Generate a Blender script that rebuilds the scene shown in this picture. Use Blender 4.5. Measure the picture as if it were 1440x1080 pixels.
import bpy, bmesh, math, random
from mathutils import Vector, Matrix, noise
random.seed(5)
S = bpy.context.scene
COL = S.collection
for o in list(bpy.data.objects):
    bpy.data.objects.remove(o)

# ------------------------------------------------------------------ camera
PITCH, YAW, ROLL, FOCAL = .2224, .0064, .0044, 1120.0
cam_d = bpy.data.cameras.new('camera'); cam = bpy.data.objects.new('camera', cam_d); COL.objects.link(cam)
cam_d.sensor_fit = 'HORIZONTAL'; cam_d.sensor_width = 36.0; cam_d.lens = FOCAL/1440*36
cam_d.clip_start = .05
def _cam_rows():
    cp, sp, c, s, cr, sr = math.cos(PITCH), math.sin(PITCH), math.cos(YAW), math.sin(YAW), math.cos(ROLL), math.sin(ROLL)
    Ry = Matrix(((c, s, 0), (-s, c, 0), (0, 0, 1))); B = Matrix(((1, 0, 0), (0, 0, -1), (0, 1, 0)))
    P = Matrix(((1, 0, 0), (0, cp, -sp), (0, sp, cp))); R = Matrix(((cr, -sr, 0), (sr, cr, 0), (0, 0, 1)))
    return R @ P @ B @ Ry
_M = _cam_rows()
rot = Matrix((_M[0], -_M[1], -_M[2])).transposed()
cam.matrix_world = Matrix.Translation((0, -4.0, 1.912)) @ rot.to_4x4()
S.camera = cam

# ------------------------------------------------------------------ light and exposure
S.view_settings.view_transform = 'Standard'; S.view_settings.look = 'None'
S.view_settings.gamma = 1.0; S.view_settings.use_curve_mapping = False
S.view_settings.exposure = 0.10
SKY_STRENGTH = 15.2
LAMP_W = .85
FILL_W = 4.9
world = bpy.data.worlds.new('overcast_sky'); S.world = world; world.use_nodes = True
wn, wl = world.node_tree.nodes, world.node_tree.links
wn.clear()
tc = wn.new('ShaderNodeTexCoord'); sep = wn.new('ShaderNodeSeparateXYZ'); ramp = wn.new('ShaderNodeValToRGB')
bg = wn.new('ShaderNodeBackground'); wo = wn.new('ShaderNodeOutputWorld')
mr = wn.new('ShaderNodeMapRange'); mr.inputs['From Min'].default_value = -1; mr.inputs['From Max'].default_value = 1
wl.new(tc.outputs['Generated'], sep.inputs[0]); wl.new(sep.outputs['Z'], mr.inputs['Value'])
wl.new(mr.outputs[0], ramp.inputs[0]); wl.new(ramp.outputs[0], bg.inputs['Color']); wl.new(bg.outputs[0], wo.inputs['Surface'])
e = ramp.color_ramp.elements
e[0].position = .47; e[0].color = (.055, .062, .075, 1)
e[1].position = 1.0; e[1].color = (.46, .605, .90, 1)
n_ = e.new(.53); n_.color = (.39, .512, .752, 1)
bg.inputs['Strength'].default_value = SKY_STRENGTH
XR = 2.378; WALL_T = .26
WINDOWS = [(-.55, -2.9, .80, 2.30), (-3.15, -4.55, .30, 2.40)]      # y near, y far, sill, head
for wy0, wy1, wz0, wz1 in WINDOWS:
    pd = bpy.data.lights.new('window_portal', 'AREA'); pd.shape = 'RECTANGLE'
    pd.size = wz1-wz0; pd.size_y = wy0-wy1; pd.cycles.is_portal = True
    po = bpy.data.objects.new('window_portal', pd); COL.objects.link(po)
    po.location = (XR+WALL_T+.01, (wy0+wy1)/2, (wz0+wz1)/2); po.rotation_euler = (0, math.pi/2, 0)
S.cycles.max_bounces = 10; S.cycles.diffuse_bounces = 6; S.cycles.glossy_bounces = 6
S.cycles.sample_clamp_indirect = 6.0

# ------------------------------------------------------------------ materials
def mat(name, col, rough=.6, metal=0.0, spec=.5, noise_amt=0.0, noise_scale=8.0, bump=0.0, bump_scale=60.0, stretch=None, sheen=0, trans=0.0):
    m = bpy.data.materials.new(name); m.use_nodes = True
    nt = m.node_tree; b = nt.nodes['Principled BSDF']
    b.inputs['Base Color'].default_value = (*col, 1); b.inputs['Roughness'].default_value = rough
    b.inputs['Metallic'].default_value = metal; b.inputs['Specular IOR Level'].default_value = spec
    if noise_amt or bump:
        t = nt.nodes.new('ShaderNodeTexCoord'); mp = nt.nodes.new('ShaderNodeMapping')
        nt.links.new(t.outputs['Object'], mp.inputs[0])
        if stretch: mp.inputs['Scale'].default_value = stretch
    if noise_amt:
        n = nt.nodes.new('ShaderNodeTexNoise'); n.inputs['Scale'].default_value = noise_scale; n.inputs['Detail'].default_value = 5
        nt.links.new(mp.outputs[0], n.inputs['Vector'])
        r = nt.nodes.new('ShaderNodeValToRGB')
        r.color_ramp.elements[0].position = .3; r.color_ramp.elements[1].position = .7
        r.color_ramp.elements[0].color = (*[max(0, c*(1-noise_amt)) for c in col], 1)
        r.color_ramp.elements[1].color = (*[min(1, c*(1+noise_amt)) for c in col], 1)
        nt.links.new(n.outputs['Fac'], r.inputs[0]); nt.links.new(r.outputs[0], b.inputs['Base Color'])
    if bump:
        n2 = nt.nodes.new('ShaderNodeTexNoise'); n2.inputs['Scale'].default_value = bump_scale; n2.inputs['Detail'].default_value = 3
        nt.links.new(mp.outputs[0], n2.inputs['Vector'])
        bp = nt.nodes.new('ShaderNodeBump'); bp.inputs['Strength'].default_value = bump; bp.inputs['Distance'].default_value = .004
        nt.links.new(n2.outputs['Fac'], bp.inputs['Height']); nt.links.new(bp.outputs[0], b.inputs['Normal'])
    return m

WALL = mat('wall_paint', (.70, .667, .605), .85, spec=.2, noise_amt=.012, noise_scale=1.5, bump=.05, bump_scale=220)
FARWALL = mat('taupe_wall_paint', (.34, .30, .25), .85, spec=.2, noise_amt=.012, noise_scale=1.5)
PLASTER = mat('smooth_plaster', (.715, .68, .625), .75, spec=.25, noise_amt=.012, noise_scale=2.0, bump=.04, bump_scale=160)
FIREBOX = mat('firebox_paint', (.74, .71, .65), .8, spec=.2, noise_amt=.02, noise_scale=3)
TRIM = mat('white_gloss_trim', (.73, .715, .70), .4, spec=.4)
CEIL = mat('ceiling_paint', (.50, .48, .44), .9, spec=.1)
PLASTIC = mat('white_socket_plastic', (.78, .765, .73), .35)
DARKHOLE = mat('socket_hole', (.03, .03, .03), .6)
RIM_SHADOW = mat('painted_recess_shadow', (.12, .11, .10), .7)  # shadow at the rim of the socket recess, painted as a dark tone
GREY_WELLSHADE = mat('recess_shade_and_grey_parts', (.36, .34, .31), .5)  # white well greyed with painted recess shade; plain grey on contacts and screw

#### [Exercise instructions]
Go through the listing above and locate each line that holds the word "scene". Copy those lines.

#### [Output for this task]
Generate a Blender script that rebuilds the scene shown in this picture. Use Blender 4.5. Measure the picture as if it were 1440x1080 pixels.
S = bpy.context.scene